Ce qui est en même temps un gage de la réussite du film, quand il est réussi, parce qu'il y a des moments où j'ai pu oublier tout ça et m'immerger dans le truc, qui a pour lui une vraie ambiance. Il faut sans doute en remercier Neil Gaiman et Roger Avary, les scénaristes, dont j'avais totalement oublié qu'ils avaient participé au film avant de voir leur nom au générique (de même que John Bolton, qui a réalisé le design de certains personnages) et le casting assez grandiose. Le côté gore, tellement inédit dans ce genre de truc, est aussi assez efficace, et la plupart des visages des personnages principaux sont très réussis. En plus, le film ne va pas vraiment dans la direction où on s'attend qu'il aille, c'est un truc assez noir, plutôt sympa. Sauf que la première créature, Grendel, est vachement plus impressionnante, réussie et pathétique que celle qui vient plus tard.

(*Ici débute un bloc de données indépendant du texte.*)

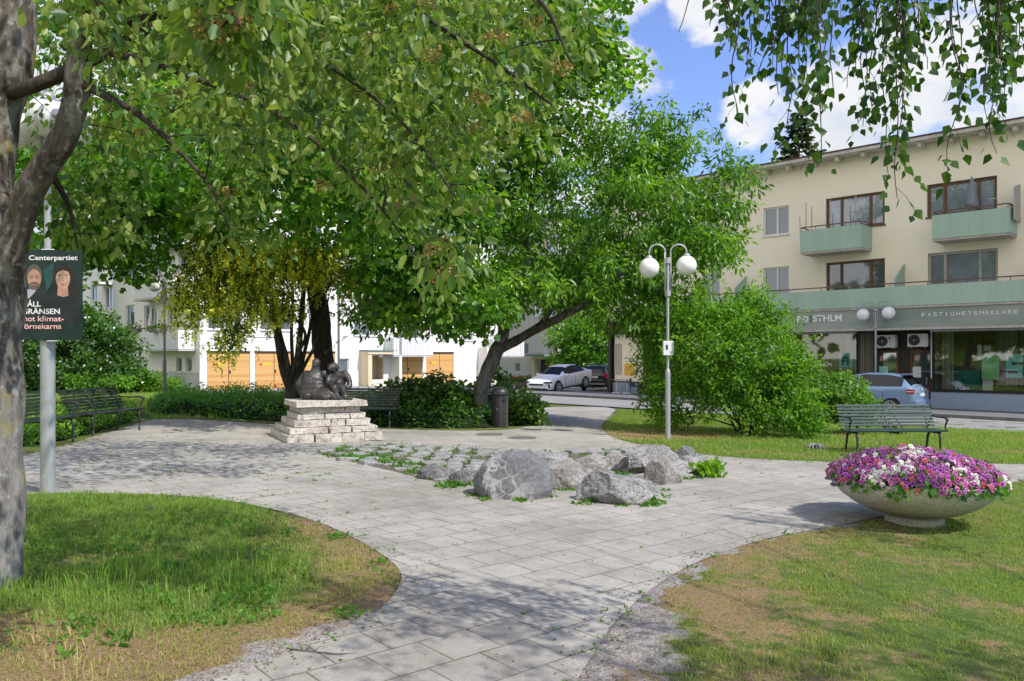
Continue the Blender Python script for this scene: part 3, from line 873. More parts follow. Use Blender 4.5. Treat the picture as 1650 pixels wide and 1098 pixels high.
# seams: little weeds in the joints, dry litter along the turf edge, broad weeds in the lawn
def tufts(name, centres, per, size, mat, shape='slim', rad=0.03, upd=0.9, var0=0.3, obj_label=None):
    c = np.asarray(centres, float)
    pos = np.repeat(c, per, axis=0); n = len(pos)
    o = RNG.normal(size=(n, 3)) * rad; o[:, 2] = 0
    d = rnd_dirs(n); d[:, 2] = np.abs(d[:, 2]) * 0.6 + upd * RNG.random(n)
    nn = rnd_dirs(n); nn[:, 2] += 0.5
    sz = size * (0.5 + 0.9 * RNG.random(n)) * np.repeat(0.5 + RNG.random(len(c)), per)
    o_ = leaves(name, pos + o, d, nn, sz, shape, mat, np.clip(var0 + RNG.random(n) * 0.7, 0, 1))
    return tag(o_, obj_label, kind='stuff')

def joint_points(n, region_px):
    """Points lying on the slab joints inside a picture-plane region projected on the ground."""
    a = math.radians(41); ca, sa = math.cos(a), math.sin(a)
    reg = [tuple(G(u, v)[:2]) for u, v in region_px]
    out = []
    xs = [p[0] for p in reg]; ys = [p[1] for p in reg]
    tries = 0
    while len(out) < n and tries < n * 60:
        tries += 1
        x, y = random.uniform(min(xs), max(xs)), random.uniform(min(ys), max(ys))
        if noise.noise(Vector((x * 0.9, y * 0.9, 4.0))) < 0.02: continue
        # rotate into slab axes, snap to a row line or a staggered cross joint
        rx, ry = x * ca + y * sa, -x * sa + y * ca
        row = round(ry / 0.345)
        if random.random() < 0.7: ry = row * 0.345
        else:
            row = math.floor(ry / 0.345); off = 0.0 if row % 2 == 0 else 0.1725
            rx = round((rx - off) / 0.345) * 0.345 + off
        x, y = rx * ca - ry * sa, rx * sa + ry * ca
        if inpoly(np.array([x]), np.array([y]), reg)[0] and inpoly(np.array([x]), np.array([y]), plaza)[0]:
            out.append((x, y, gz(x, y) + 0.010))
    return out
jp = joint_points(190, [(420, 1085), (650, 960), (640, 900), (350, 800), (380, 725), (820, 720), (1180, 740), (1650, 760), (1330, 850), (1000, 990), (930, 1098)])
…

On comprend bien ce qui plaît à Zemeckis dans cet exercice. Il a toujours aimé les travellings impossibles, je m'en souviens d'un ou deux pas piqués des vers dans
Contact et de quelques autres dans
Apparences. Ici, il peut s'en donner à coeur joie : on pourrait penser qu'ils sont moins impressionants du fait qu'on est dans de l'image de synthèse, mais non, il y en a quand même un certain nombre de très inventifs et réussis (et qui seraient sans doute carrément impossibles à faire en vrai). Bon, il y en a peut-être un peu trop, avouons-le, du genre "on va encore faire tout le travelling pour sortir du palais et aller dans la forêt ?".
Mais voilà, là aussi, c'est un film qui mérite le coup d'être vu, même si, pareil, je crois pas que j'y repenserai beaucoup. Peut-être juste pour le revoir dans quelques mois, avec mon frère à qui ça devrait beaucoup plaire.